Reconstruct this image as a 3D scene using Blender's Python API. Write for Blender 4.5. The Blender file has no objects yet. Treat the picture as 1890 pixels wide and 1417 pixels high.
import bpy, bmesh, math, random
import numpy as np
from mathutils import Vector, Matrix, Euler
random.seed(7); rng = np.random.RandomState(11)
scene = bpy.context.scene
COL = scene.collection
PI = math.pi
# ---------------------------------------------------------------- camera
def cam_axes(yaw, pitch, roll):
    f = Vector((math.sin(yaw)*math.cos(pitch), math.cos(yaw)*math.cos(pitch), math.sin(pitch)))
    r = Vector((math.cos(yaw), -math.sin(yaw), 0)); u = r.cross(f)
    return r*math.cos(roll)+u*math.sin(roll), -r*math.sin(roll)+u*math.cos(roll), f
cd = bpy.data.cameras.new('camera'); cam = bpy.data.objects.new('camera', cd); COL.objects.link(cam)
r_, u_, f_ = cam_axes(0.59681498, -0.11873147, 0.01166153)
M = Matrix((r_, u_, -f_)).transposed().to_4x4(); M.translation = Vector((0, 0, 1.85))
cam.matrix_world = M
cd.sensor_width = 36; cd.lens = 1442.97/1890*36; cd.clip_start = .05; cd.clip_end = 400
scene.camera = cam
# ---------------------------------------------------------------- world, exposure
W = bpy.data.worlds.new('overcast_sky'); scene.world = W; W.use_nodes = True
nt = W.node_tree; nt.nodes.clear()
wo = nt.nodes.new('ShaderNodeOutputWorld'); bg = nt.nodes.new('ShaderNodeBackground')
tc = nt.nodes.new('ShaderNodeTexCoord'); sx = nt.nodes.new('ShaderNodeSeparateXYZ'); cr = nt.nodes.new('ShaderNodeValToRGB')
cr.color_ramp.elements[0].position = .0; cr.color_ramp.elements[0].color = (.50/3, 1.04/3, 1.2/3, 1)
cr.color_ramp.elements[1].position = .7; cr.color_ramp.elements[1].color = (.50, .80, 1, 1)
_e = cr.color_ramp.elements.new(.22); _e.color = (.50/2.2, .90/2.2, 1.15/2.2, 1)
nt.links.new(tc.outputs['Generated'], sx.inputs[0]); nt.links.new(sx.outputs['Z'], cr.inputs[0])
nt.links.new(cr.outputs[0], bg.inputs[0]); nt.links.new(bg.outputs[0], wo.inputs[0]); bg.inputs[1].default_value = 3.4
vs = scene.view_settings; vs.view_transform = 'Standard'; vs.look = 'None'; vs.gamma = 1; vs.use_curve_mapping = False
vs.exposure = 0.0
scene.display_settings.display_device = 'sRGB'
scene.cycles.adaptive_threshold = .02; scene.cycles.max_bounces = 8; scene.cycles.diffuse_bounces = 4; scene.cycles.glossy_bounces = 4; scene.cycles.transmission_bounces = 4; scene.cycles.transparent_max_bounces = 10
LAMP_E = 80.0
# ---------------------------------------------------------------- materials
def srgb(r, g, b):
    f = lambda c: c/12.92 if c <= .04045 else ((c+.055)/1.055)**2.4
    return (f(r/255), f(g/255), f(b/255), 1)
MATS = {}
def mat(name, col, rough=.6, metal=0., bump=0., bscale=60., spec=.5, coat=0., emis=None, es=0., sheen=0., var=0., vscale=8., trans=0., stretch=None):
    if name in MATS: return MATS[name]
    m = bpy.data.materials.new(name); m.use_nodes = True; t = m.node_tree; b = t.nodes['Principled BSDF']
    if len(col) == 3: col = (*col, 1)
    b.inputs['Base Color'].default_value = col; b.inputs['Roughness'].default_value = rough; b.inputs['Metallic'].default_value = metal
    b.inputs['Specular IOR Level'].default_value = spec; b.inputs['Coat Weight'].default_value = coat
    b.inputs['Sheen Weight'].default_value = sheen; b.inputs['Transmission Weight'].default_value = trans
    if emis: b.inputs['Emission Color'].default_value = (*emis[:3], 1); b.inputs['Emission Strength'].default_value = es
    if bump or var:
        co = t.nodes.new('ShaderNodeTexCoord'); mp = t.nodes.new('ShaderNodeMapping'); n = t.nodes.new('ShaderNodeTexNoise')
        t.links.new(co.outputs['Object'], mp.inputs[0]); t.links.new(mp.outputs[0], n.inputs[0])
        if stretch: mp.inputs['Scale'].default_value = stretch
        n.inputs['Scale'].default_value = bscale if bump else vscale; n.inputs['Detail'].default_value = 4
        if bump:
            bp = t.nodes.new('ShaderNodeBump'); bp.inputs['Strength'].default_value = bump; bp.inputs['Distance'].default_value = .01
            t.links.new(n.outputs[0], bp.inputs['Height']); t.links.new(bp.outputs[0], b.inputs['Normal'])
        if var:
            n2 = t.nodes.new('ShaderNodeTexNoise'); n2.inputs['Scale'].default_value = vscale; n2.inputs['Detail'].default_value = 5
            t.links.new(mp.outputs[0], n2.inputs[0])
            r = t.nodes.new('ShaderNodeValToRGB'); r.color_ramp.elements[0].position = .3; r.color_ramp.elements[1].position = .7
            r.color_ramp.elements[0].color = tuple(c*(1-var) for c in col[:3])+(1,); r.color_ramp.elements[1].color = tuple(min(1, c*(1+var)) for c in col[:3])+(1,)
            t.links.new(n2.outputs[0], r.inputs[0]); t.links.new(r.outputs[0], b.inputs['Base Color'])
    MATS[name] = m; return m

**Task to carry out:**
Set down every line of the listing above again, exactly as given.

**Result:**
Reconstruct this image as a 3D scene using Blender's Python API. Write for Blender 4.5. The Blender file has no objects yet. Treat the picture as 1890 pixels wide and 1417 pixels high.
import bpy, bmesh, math, random
import numpy as np
from mathutils import Vector, Matrix, Euler
random.seed(7); rng = np.random.RandomState(11)
scene = bpy.context.scene
COL = scene.collection
PI = math.pi
# ---------------------------------------------------------------- camera
def cam_axes(yaw, pitch, roll):
    f = Vector((math.sin(yaw)*math.cos(pitch), math.cos(yaw)*math.cos(pitch), math.sin(pitch)))
    r = Vector((math.cos(yaw), -math.sin(yaw), 0)); u = r.cross(f)
    return r*math.cos(roll)+u*math.sin(roll), -r*math.sin(roll)+u*math.cos(roll), f
cd = bpy.data.cameras.new('camera'); cam = bpy.data.objects.new('camera', cd); COL.objects.link(cam)
r_, u_, f_ = cam_axes(0.59681498, -0.11873147, 0.01166153)
M = Matrix((r_, u_, -f_)).transposed().to_4x4(); M.translation = Vector((0, 0, 1.85))
cam.matrix_world = M
cd.sensor_width = 36; cd.lens = 1442.97/1890*36; cd.clip_start = .05; cd.clip_end = 400
scene.camera = cam
# ---------------------------------------------------------------- world, exposure
W = bpy.data.worlds.new('overcast_sky'); scene.world = W; W.use_nodes = True
nt = W.node_tree; nt.nodes.clear()
wo = nt.nodes.new('ShaderNodeOutputWorld'); bg = nt.nodes.new('ShaderNodeBackground')
tc = nt.nodes.new('ShaderNodeTexCoord'); sx = nt.nodes.new('ShaderNodeSeparateXYZ'); cr = nt.nodes.new('ShaderNodeValToRGB')
cr.color_ramp.elements[0].position = .0; cr.color_ramp.elements[0].color = (.50/3, 1.04/3, 1.2/3, 1)
cr.color_ramp.elements[1].position = .7; cr.color_ramp.elements[1].color = (.50, .80, 1, 1)
_e = cr.color_ramp.elements.new(.22); _e.color = (.50/2.2, .90/2.2, 1.15/2.2, 1)
nt.links.new(tc.outputs['Generated'], sx.inputs[0]); nt.links.new(sx.outputs['Z'], cr.inputs[0])
nt.links.new(cr.outputs[0], bg.inputs[0]); nt.links.new(bg.outputs[0], wo.inputs[0]); bg.inputs[1].default_value = 3.4
vs = scene.view_settings; vs.view_transform = 'Standard'; vs.look = 'None'; vs.gamma = 1; vs.use_curve_mapping = False
vs.exposure = 0.0
scene.display_settings.display_device = 'sRGB'
scene.cycles.adaptive_threshold = .02; scene.cycles.max_bounces = 8; scene.cycles.diffuse_bounces = 4; scene.cycles.glossy_bounces = 4; scene.cycles.transmission_bounces = 4; scene.cycles.transparent_max_bounces = 10
LAMP_E = 80.0
# ---------------------------------------------------------------- materials
def srgb(r, g, b):
    f = lambda c: c/12.92 if c <= .04045 else ((c+.055)/1.055)**2.4
    return (f(r/255), f(g/255), f(b/255), 1)
MATS = {}
def mat(name, col, rough=.6, metal=0., bump=0., bscale=60., spec=.5, coat=0., emis=None, es=0., sheen=0., var=0., vscale=8., trans=0., stretch=None):
    if name in MATS: return MATS[name]
    m = bpy.data.materials.new(name); m.use_nodes = True; t = m.node_tree; b = t.nodes['Principled BSDF']
    if len(col) == 3: col = (*col, 1)
    b.inputs['Base Color'].default_value = col; b.inputs['Roughness'].default_value = rough; b.inputs['Metallic'].default_value = metal
    b.inputs['Specular IOR Level'].default_value = spec; b.inputs['Coat Weight'].default_value = coat
    b.inputs['Sheen Weight'].default_value = sheen; b.inputs['Transmission Weight'].default_value = trans
    if emis: b.inputs['Emission Color'].default_value = (*emis[:3], 1); b.inputs['Emission Strength'].default_value = es
    if bump or var:
        co = t.nodes.new('ShaderNodeTexCoord'); mp = t.nodes.new('ShaderNodeMapping'); n = t.nodes.new('ShaderNodeTexNoise')
        t.links.new(co.outputs['Object'], mp.inputs[0]); t.links.new(mp.outputs[0], n.inputs[0])
        if stretch: mp.inputs['Scale'].default_value = stretch
        n.inputs['Scale'].default_value = bscale if bump else vscale; n.inputs['Detail'].default_value = 4
        if bump:
            bp = t.nodes.new('ShaderNodeBump'); bp.inputs['Strength'].default_value = bump; bp.inputs['Distance'].default_value = .01
            t.links.new(n.outputs[0], bp.inputs['Height']); t.links.new(bp.outputs[0], b.inputs['Normal'])
        if var:
            n2 = t.nodes.new('ShaderNodeTexNoise'); n2.inputs['Scale'].default_value = vscale; n2.inputs['Detail'].default_value = 5
            t.links.new(mp.outputs[0], n2.inputs[0])
            r = t.nodes.new('ShaderNodeValToRGB'); r.color_ramp.elements[0].position = .3; r.color_ramp.elements[1].position = .7
            r.color_ramp.elements[0].color = tuple(c*(1-var) for c in col[:3])+(1,); r.color_ramp.elements[1].color = tuple(min(1, c*(1+var)) for c in col[:3])+(1,)
            t.links.new(n2.outputs[0], r.inputs[0]); t.links.new(r.outputs[0], b.inputs['Base Color'])
    MATS[name] = m; return m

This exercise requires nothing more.